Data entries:
---
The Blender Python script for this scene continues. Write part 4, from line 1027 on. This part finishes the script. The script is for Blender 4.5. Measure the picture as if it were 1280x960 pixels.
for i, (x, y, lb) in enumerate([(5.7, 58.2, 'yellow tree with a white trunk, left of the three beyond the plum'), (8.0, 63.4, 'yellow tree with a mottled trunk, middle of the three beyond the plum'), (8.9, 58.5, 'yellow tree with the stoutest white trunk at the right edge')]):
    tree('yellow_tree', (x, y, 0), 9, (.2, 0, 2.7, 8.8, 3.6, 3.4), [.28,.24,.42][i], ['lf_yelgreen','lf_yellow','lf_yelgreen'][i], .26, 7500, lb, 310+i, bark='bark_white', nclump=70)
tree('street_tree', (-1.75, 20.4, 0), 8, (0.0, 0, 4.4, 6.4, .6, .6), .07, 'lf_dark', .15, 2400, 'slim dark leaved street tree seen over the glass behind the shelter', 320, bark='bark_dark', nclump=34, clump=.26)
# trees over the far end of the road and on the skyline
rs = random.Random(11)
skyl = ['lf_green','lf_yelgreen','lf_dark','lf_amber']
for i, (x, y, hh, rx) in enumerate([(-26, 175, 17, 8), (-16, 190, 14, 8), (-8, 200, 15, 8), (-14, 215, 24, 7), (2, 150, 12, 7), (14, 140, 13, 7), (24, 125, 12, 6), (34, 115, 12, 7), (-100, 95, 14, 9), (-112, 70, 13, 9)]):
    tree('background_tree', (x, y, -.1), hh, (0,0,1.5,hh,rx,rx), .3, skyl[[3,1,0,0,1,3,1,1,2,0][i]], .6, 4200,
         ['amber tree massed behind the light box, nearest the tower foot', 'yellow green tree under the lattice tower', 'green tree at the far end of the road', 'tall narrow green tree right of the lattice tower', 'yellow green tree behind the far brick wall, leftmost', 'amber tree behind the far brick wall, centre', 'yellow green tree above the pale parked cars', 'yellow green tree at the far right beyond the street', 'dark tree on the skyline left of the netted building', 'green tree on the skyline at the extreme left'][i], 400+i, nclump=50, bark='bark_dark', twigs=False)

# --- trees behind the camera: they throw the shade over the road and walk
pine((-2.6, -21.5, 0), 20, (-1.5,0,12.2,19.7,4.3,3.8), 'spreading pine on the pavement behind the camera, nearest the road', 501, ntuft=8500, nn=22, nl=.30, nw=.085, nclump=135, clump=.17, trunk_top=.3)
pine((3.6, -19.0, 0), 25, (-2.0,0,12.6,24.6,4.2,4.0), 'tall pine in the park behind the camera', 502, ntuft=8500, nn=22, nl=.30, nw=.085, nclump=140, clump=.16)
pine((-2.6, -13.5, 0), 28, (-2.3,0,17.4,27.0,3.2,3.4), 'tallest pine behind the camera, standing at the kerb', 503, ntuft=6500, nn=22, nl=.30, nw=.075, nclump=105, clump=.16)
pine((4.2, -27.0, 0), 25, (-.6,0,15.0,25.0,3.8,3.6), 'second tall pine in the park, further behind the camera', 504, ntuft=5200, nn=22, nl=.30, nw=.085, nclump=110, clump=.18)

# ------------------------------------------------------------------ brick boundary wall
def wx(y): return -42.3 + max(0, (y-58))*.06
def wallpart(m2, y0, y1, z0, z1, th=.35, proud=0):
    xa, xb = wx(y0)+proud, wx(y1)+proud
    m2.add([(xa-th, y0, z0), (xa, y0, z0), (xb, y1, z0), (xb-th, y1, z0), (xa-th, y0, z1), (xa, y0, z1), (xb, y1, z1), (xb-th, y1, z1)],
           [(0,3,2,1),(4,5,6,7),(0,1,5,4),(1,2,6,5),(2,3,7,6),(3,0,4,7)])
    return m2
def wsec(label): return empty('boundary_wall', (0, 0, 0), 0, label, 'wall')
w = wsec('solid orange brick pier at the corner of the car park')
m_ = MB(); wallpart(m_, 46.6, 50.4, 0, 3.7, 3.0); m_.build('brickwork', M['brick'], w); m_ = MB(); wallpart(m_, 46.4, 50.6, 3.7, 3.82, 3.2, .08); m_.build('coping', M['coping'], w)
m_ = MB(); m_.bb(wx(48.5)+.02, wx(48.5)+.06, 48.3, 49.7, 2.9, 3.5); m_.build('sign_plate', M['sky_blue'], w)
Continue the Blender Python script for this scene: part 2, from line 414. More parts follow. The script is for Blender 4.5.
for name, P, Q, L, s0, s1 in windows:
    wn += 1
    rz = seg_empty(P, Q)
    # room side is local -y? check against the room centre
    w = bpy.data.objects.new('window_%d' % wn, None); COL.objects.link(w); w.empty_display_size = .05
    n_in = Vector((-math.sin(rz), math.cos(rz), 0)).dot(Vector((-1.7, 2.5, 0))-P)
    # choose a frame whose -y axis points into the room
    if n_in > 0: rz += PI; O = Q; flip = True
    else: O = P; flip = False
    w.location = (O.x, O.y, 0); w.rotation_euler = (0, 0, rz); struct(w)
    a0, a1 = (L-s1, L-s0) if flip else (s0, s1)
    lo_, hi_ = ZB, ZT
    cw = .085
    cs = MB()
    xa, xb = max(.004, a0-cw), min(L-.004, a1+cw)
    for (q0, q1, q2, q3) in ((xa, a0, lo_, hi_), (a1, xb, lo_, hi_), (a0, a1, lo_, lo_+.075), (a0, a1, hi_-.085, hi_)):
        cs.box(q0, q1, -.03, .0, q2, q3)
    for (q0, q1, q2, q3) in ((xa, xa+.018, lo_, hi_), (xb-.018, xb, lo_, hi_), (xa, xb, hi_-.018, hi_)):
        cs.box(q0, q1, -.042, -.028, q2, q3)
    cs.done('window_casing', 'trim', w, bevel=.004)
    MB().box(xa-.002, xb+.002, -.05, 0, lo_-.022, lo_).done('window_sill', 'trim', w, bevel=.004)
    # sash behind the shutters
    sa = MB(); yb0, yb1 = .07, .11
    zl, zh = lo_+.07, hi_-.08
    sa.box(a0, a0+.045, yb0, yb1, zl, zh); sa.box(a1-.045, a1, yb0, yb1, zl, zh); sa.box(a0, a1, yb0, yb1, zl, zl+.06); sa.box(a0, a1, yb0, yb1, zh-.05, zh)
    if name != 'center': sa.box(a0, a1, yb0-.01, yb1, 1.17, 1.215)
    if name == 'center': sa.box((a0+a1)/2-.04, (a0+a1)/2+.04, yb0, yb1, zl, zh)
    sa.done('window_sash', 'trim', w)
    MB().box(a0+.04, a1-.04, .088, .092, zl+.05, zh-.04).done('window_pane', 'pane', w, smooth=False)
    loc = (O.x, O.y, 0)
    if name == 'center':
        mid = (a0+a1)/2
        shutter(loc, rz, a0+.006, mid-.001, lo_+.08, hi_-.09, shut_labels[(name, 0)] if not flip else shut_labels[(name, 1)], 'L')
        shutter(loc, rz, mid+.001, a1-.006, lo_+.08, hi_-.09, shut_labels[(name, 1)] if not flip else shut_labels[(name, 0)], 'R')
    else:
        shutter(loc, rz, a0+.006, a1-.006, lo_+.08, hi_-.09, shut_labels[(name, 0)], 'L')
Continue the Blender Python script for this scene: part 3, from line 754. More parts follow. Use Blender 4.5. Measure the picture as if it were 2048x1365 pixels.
---
**TASK OBJECTIVE**
Your answer should be a single number: the count of lines in the listing that contain the word "scene".

**ANSWER BELOW**
3